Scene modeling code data
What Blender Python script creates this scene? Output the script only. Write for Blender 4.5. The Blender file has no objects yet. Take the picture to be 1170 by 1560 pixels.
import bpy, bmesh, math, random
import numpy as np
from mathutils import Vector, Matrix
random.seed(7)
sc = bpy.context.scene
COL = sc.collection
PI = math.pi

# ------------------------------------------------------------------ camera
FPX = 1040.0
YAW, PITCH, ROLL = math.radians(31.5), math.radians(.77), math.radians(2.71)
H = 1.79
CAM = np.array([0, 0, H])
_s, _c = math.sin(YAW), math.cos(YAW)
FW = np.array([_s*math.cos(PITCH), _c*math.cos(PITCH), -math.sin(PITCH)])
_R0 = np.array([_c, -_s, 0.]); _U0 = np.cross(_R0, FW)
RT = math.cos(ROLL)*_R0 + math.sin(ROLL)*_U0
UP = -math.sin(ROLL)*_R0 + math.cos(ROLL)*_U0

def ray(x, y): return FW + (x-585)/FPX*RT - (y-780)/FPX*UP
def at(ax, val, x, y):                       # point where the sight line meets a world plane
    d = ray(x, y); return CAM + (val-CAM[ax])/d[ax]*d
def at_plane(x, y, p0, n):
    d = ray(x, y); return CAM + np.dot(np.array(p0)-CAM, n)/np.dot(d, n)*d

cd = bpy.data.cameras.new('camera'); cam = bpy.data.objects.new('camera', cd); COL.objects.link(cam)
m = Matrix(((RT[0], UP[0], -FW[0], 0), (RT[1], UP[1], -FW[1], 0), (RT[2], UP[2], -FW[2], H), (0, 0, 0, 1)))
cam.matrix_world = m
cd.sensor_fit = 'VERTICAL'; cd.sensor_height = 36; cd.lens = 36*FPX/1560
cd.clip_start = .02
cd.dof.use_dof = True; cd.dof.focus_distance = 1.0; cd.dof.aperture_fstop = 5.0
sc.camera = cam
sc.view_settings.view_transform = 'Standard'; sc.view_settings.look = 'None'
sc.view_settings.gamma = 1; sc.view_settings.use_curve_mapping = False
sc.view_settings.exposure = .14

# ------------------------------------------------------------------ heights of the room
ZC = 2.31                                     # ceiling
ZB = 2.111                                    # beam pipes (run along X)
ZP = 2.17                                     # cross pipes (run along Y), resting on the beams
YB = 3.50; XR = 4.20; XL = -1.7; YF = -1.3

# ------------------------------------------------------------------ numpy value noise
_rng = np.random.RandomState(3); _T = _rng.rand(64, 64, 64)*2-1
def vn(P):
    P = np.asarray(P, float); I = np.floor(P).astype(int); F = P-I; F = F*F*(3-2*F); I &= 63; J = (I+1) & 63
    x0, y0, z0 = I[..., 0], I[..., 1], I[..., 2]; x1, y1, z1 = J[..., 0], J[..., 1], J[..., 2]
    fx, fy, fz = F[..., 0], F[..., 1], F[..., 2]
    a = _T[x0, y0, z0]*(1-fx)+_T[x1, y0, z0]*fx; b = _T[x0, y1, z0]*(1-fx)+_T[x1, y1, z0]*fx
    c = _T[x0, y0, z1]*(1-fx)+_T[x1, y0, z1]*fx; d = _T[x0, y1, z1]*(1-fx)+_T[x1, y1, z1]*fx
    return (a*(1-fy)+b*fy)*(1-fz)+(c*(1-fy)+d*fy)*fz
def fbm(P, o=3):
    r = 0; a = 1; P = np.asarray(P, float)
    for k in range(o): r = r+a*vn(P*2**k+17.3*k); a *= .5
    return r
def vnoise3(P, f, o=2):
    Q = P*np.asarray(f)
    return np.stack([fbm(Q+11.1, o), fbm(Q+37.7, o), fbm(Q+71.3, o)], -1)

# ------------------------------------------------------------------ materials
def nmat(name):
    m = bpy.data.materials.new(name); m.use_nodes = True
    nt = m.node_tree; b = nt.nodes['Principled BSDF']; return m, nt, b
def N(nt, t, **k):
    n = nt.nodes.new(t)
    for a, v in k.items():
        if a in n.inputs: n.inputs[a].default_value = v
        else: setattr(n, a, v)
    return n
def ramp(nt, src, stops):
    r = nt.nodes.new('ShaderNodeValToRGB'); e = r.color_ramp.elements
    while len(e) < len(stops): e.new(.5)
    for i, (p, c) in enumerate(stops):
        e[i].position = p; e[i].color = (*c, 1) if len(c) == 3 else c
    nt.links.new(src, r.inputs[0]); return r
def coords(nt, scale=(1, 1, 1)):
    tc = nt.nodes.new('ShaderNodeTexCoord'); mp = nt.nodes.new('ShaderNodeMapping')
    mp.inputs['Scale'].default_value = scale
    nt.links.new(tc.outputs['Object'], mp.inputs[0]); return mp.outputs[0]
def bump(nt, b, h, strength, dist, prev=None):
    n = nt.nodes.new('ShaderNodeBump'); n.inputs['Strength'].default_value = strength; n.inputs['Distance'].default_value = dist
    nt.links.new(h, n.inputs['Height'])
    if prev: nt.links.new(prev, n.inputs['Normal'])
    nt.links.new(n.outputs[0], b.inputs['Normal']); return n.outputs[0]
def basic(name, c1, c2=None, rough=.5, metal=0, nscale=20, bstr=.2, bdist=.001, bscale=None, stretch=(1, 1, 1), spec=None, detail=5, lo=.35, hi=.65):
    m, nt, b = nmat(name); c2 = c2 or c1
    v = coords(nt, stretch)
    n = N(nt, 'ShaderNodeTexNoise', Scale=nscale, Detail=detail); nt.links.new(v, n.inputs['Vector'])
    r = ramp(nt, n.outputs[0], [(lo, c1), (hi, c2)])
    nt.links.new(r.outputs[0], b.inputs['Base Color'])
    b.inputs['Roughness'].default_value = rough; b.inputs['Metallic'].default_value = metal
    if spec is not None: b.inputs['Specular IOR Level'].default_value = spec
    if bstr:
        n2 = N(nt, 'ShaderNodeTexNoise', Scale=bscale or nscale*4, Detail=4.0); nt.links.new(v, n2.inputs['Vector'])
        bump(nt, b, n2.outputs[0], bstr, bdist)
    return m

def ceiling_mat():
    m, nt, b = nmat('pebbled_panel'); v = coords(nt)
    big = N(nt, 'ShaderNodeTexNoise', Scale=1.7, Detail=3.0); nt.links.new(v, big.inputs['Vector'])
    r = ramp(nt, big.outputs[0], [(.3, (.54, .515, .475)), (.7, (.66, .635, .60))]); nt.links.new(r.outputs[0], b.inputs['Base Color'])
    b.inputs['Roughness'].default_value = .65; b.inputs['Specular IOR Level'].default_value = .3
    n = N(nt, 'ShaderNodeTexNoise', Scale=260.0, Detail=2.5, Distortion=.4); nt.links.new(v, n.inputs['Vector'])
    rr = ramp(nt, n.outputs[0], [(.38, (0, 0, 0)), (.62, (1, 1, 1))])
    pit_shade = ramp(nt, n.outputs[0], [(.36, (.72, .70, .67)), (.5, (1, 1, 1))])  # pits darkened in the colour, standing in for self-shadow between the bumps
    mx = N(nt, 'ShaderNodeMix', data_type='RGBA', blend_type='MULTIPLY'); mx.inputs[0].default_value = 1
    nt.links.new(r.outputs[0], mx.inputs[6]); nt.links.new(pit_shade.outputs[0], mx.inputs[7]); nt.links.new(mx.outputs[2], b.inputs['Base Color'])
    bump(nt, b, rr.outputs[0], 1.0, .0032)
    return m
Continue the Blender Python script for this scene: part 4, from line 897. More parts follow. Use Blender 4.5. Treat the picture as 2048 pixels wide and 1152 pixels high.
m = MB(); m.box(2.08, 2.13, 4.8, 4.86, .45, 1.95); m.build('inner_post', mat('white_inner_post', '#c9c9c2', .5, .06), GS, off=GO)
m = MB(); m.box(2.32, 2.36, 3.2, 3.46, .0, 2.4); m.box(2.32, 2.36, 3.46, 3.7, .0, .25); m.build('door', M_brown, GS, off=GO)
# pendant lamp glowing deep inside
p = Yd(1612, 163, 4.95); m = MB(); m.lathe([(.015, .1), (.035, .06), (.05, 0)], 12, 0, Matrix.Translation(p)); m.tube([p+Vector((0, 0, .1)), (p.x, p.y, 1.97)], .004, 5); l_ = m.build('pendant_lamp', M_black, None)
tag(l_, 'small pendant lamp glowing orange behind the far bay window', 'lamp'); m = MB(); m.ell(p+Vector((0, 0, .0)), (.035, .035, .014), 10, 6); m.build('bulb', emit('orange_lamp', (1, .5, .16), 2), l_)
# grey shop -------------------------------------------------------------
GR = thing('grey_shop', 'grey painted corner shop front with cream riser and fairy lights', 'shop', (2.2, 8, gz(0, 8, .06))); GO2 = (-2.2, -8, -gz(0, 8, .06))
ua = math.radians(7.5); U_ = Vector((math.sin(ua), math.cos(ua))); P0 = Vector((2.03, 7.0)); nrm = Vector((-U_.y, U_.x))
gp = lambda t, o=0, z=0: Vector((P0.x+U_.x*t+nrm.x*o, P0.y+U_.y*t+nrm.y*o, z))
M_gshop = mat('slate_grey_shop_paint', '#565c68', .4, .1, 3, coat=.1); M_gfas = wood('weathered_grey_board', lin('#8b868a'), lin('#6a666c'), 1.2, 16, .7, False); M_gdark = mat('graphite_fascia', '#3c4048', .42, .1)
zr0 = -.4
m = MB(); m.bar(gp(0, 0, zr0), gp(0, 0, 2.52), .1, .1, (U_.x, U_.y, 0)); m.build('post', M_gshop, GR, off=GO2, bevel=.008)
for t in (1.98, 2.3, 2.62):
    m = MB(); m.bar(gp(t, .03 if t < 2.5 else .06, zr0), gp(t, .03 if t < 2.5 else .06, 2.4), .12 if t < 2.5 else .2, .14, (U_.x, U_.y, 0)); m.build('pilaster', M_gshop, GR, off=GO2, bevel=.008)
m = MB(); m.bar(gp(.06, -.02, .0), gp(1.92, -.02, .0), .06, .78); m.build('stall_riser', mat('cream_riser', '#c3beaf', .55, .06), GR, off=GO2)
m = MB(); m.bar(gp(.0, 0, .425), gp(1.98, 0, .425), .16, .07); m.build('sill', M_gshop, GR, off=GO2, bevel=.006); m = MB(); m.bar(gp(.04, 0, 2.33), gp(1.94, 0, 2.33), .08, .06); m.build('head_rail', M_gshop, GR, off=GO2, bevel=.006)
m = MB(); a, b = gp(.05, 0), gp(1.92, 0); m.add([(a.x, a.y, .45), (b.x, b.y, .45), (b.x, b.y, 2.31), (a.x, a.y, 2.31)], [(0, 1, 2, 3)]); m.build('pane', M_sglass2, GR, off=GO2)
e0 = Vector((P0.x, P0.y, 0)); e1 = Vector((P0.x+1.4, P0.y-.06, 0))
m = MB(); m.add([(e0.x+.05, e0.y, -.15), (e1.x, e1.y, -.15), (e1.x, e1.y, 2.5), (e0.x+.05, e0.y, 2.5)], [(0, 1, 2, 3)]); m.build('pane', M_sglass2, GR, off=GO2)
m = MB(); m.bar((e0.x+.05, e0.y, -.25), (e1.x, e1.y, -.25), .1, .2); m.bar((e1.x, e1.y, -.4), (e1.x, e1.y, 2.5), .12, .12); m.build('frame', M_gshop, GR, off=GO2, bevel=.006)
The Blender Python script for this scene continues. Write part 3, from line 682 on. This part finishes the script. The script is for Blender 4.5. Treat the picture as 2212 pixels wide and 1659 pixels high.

## DIRECTION
From the top of the listing above, restate each line word for word up to and including the line with "YB = 3.50; XR = 4.20; XL = -1.7; YF = -1.3"; add nothing else.

## WRITTEN ANSWER
What Blender Python script creates this scene? Output the script only. Write for Blender 4.5. The Blender file has no objects yet. Take the picture to be 1170 by 1560 pixels.
import bpy, bmesh, math, random
import numpy as np
from mathutils import Vector, Matrix
random.seed(7)
sc = bpy.context.scene
COL = sc.collection
PI = math.pi

# ------------------------------------------------------------------ camera
FPX = 1040.0
YAW, PITCH, ROLL = math.radians(31.5), math.radians(.77), math.radians(2.71)
H = 1.79
CAM = np.array([0, 0, H])
_s, _c = math.sin(YAW), math.cos(YAW)
FW = np.array([_s*math.cos(PITCH), _c*math.cos(PITCH), -math.sin(PITCH)])
_R0 = np.array([_c, -_s, 0.]); _U0 = np.cross(_R0, FW)
RT = math.cos(ROLL)*_R0 + math.sin(ROLL)*_U0
UP = -math.sin(ROLL)*_R0 + math.cos(ROLL)*_U0

def ray(x, y): return FW + (x-585)/FPX*RT - (y-780)/FPX*UP
def at(ax, val, x, y):                       # point where the sight line meets a world plane
    d = ray(x, y); return CAM + (val-CAM[ax])/d[ax]*d
def at_plane(x, y, p0, n):
    d = ray(x, y); return CAM + np.dot(np.array(p0)-CAM, n)/np.dot(d, n)*d

cd = bpy.data.cameras.new('camera'); cam = bpy.data.objects.new('camera', cd); COL.objects.link(cam)
m = Matrix(((RT[0], UP[0], -FW[0], 0), (RT[1], UP[1], -FW[1], 0), (RT[2], UP[2], -FW[2], H), (0, 0, 0, 1)))
cam.matrix_world = m
cd.sensor_fit = 'VERTICAL'; cd.sensor_height = 36; cd.lens = 36*FPX/1560
cd.clip_start = .02
cd.dof.use_dof = True; cd.dof.focus_distance = 1.0; cd.dof.aperture_fstop = 5.0
sc.camera = cam
sc.view_settings.view_transform = 'Standard'; sc.view_settings.look = 'None'
sc.view_settings.gamma = 1; sc.view_settings.use_curve_mapping = False
sc.view_settings.exposure = .14

# ------------------------------------------------------------------ heights of the room
ZC = 2.31                                     # ceiling
ZB = 2.111                                    # beam pipes (run along X)
ZP = 2.17                                     # cross pipes (run along Y), resting on the beams
YB = 3.50; XR = 4.20; XL = -1.7; YF = -1.3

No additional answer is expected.